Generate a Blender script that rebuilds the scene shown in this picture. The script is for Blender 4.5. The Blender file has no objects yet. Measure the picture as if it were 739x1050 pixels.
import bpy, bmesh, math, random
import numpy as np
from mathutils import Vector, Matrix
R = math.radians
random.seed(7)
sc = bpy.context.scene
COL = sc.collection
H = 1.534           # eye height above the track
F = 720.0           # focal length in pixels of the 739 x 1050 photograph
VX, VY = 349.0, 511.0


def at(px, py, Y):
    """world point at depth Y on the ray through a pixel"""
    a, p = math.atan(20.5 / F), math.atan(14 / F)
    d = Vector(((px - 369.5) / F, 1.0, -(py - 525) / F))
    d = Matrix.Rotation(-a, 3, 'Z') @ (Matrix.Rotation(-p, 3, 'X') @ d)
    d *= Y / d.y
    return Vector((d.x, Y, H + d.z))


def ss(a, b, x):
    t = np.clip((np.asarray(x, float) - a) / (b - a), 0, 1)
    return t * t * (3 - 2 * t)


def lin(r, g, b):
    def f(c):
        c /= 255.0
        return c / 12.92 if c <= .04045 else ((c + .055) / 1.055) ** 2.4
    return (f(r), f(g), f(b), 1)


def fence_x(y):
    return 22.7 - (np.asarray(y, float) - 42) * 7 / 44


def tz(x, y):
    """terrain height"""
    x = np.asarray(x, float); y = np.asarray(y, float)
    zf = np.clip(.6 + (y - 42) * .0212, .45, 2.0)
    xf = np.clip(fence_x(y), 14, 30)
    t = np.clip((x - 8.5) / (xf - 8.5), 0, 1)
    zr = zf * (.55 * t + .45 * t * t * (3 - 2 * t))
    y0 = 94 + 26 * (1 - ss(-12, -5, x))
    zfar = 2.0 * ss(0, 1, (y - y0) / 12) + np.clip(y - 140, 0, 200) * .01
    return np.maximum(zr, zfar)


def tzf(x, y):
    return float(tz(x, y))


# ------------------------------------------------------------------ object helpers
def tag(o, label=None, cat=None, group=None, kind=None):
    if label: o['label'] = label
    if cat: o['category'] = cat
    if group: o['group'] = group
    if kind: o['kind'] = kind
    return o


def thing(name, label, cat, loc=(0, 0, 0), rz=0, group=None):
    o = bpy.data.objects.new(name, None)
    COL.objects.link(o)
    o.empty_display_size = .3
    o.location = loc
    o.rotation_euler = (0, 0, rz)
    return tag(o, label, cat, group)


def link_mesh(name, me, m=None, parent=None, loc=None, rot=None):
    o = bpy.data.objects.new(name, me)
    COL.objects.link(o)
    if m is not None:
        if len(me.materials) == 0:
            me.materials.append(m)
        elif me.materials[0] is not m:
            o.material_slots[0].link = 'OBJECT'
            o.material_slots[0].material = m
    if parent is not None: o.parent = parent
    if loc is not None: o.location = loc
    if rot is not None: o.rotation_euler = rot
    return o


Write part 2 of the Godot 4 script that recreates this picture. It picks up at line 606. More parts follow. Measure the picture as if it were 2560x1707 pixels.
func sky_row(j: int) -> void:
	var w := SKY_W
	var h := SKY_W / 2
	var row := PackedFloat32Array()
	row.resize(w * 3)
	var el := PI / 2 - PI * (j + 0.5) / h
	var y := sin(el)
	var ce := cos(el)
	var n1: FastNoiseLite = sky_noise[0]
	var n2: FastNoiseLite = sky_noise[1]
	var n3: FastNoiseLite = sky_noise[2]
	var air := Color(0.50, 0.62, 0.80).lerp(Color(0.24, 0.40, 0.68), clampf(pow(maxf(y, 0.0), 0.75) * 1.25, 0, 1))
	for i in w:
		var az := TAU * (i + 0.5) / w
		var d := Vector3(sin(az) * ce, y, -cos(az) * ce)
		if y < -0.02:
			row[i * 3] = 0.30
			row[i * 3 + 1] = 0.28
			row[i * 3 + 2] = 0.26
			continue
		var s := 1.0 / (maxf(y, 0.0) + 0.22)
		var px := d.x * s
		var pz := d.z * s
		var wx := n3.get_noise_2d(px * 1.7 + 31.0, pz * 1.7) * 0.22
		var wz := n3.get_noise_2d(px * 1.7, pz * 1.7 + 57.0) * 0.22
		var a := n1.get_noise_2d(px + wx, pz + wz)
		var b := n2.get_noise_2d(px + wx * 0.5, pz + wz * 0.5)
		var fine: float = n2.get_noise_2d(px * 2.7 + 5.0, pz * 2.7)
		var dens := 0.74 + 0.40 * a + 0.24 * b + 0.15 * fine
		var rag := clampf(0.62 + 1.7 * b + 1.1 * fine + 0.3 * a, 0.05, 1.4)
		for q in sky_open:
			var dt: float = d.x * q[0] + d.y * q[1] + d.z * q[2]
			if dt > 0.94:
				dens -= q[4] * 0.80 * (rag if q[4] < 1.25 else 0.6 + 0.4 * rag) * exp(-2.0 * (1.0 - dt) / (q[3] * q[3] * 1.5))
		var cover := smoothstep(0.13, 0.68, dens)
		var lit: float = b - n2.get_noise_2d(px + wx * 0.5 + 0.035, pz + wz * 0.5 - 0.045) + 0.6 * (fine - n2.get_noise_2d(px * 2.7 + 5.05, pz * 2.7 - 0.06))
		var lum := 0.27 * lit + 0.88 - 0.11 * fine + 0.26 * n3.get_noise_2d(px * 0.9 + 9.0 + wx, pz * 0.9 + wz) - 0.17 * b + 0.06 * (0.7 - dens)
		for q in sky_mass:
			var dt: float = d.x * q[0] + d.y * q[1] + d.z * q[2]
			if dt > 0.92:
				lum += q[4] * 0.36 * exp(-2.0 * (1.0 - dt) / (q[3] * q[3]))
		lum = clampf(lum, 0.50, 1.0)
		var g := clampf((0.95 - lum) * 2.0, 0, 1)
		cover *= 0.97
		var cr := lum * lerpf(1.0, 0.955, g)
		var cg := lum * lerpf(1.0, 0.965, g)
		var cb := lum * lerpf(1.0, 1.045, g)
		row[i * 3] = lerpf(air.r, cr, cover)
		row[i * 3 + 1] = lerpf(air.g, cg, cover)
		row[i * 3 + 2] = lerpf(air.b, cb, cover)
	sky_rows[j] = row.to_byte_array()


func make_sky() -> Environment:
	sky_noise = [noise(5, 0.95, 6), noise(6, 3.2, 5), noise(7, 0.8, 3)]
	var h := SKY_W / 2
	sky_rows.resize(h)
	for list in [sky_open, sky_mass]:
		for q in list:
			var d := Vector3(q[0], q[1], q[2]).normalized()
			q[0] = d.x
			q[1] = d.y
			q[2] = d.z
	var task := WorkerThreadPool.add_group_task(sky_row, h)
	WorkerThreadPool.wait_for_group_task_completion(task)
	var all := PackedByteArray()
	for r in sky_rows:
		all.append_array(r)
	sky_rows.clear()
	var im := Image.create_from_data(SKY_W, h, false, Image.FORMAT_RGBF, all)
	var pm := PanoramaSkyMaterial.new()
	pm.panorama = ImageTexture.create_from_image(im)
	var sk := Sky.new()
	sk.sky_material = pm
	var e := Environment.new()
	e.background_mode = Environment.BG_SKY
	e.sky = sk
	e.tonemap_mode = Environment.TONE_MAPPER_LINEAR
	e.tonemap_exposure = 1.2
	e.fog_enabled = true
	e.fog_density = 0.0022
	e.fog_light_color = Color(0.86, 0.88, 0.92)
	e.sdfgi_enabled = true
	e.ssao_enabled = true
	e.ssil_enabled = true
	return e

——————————

**EXERCISE INSTRUCTIONS:** Copy exactly the lines that run from the first line of the data to the line containing "return 22.7 - (np.asarray(y, float)", please, with both ends included and nothing else.

**OUTPUT OF THE TASK:**
Generate a Blender script that rebuilds the scene shown in this picture. The script is for Blender 4.5. The Blender file has no objects yet. Measure the picture as if it were 739x1050 pixels.
import bpy, bmesh, math, random
import numpy as np
from mathutils import Vector, Matrix
R = math.radians
random.seed(7)
sc = bpy.context.scene
COL = sc.collection
H = 1.534           # eye height above the track
F = 720.0           # focal length in pixels of the 739 x 1050 photograph
VX, VY = 349.0, 511.0


def at(px, py, Y):
    """world point at depth Y on the ray through a pixel"""
    a, p = math.atan(20.5 / F), math.atan(14 / F)
    d = Vector(((px - 369.5) / F, 1.0, -(py - 525) / F))
    d = Matrix.Rotation(-a, 3, 'Z') @ (Matrix.Rotation(-p, 3, 'X') @ d)
    d *= Y / d.y
    return Vector((d.x, Y, H + d.z))


def ss(a, b, x):
    t = np.clip((np.asarray(x, float) - a) / (b - a), 0, 1)
    return t * t * (3 - 2 * t)


def lin(r, g, b):
    def f(c):
        c /= 255.0
        return c / 12.92 if c <= .04045 else ((c + .055) / 1.055) ** 2.4
    return (f(r), f(g), f(b), 1)


def fence_x(y):
    return 22.7 - (np.asarray(y, float) - 42) * 7 / 44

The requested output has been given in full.